Soulburn – NOA’s D’ARK (Century Media)

Soulburn – the sister band to Dutch deathsters Asphyx – haven’t exactly been prolific since their ’96 inception.

The quality, however, has always been there.

Albums like 2014’s The Suffocating Darkness and 2016’s Earthless Pagan Spirit glistened with high grade death metal, and helped guitarist Eric Daniels and drummer Bob Bagchus show that Soulburn was a force in its own right, rather than just a curious off-shoot from their former band.

NOA’s DAR’K sees the Dutch act build on that momentum, despite the absence of Bagchus, who departed in 2018.

It’s a bludgeoning, assured record, like its predecessors.
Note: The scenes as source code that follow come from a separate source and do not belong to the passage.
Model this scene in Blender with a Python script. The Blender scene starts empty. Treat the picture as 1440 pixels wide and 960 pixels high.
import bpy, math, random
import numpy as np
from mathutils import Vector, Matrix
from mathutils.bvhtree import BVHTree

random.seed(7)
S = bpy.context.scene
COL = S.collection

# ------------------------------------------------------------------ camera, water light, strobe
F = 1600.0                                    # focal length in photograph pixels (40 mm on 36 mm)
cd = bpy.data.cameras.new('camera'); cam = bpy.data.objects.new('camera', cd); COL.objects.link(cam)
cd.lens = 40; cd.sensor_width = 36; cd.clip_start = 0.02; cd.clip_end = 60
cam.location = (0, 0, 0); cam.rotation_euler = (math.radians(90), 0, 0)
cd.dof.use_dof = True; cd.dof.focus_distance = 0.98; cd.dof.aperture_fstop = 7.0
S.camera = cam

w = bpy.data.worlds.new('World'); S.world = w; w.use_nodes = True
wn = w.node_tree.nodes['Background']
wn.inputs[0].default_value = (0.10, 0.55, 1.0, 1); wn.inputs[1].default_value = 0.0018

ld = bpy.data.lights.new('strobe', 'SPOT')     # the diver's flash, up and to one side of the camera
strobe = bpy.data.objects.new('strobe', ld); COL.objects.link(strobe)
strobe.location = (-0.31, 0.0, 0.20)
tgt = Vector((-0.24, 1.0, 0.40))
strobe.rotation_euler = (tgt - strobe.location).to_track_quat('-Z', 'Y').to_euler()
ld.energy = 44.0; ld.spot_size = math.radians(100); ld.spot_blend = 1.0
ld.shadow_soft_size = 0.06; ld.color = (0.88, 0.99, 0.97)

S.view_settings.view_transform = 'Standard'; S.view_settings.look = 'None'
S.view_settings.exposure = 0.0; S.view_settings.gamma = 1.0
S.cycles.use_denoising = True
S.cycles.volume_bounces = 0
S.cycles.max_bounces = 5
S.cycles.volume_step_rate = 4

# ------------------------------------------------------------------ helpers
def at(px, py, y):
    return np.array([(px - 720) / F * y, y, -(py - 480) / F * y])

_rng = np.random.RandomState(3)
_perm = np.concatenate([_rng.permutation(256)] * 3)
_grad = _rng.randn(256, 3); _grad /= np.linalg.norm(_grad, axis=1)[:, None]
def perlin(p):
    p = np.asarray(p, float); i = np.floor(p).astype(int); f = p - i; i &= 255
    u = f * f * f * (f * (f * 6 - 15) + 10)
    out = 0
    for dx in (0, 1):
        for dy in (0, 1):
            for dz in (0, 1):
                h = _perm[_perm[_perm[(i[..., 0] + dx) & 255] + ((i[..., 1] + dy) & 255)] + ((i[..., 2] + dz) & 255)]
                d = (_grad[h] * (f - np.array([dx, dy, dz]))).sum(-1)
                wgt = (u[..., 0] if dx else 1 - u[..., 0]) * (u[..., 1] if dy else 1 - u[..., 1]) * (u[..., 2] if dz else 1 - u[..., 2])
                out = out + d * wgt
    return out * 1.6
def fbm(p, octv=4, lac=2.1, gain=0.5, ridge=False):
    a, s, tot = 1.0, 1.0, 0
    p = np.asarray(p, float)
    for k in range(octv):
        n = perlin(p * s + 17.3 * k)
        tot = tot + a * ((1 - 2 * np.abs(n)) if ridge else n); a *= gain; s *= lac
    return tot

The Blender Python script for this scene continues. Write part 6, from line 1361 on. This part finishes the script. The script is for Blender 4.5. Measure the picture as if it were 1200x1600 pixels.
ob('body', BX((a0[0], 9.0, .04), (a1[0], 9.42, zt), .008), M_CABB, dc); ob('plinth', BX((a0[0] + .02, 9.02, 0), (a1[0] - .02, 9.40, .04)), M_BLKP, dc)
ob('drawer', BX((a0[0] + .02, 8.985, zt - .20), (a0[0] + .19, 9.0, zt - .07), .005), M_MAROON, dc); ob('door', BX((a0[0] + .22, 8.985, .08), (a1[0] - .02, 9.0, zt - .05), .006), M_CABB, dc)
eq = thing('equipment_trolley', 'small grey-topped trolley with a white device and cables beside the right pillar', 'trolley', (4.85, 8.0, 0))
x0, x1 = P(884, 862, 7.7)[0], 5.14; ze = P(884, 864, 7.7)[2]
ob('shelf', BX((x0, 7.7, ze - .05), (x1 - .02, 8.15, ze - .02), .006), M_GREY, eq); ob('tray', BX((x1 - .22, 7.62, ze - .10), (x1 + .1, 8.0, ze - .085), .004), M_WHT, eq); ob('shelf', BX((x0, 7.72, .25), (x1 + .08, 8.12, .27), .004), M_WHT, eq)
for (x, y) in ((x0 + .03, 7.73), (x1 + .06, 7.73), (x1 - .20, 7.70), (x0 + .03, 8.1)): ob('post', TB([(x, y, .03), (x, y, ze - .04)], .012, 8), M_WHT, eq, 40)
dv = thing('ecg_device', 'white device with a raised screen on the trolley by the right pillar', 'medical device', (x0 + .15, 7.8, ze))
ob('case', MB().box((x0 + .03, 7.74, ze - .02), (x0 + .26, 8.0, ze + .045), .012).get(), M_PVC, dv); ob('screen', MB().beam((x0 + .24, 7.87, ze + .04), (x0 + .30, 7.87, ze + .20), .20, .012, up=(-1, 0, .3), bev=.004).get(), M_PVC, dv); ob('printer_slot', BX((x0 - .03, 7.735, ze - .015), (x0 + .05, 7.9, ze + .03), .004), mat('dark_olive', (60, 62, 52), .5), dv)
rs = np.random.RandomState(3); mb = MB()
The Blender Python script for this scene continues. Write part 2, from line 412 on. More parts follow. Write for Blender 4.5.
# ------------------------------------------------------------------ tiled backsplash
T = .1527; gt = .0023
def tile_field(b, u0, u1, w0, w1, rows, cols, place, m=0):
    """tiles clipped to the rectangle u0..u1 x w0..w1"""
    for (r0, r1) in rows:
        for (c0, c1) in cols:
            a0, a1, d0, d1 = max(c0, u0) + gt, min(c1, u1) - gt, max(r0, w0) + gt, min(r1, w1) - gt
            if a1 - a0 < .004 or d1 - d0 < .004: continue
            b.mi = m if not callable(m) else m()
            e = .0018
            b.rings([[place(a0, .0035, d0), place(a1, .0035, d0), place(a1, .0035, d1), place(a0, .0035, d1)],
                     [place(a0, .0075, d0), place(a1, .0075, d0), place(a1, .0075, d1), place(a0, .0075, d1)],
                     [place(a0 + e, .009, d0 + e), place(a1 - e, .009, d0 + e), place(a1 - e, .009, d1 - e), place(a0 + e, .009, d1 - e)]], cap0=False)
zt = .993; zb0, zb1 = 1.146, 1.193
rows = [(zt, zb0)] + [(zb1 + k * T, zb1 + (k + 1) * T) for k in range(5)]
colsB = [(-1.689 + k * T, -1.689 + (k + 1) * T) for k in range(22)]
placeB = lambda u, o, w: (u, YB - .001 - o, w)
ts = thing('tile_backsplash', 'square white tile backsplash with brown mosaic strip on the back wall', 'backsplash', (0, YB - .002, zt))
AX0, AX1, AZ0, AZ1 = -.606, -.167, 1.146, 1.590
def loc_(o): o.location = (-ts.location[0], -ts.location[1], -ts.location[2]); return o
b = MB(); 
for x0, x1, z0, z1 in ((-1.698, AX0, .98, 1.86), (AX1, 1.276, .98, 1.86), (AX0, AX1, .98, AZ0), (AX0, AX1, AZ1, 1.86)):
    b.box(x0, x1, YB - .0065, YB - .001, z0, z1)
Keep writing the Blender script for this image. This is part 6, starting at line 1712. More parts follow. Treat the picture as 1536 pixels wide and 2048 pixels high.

That trademark, tectonic guitar tone – so beloved of Soulburn and their Dutch brethren – envelopes NOA’s DAR’K in a cold, dense shroud.

But here, Daniels’ love of Bathory permeates the songwriting more deeply than before, with hypnotic, mid-paced songs like Assailed By Cosmic Lightning reminiscent of Quorthon’s Nordic masterworks.

Album closer From Archaeon To Oblivion, with its ethereal choral vocals, nods to those spine-tingling moments on Bathory’s Hammerheart and Twilight Of The Gods, The Morgue Of Hope shifts from suffocating death doom to pure sturm und drang, while Anarchrist melds crunching DM with layers of blackened melodies to devastating effect.

The title track, however, is for the most part disappointingly lumpen.

But it’s a rare blip on an album which features standout performances from Daniels, guitarist Remco Kreft and vocalist/bassist Twan van Geel in particular.

And when Asphyx frontman Martin van Drunen joins his countrymen for Anointed – Blessed – and Born for Burning – you’re plunged into a spine snapping, thunderous death metal maelstrom… one that you won’t want to leave in a hurry.  

Indeed, NOA’s DAR’K is an absorbing and evocative record, which honours the old gods and lays the foundations for Soulburn’s future.

And it’s one of the finest Dutch death metal albums to emerge in years.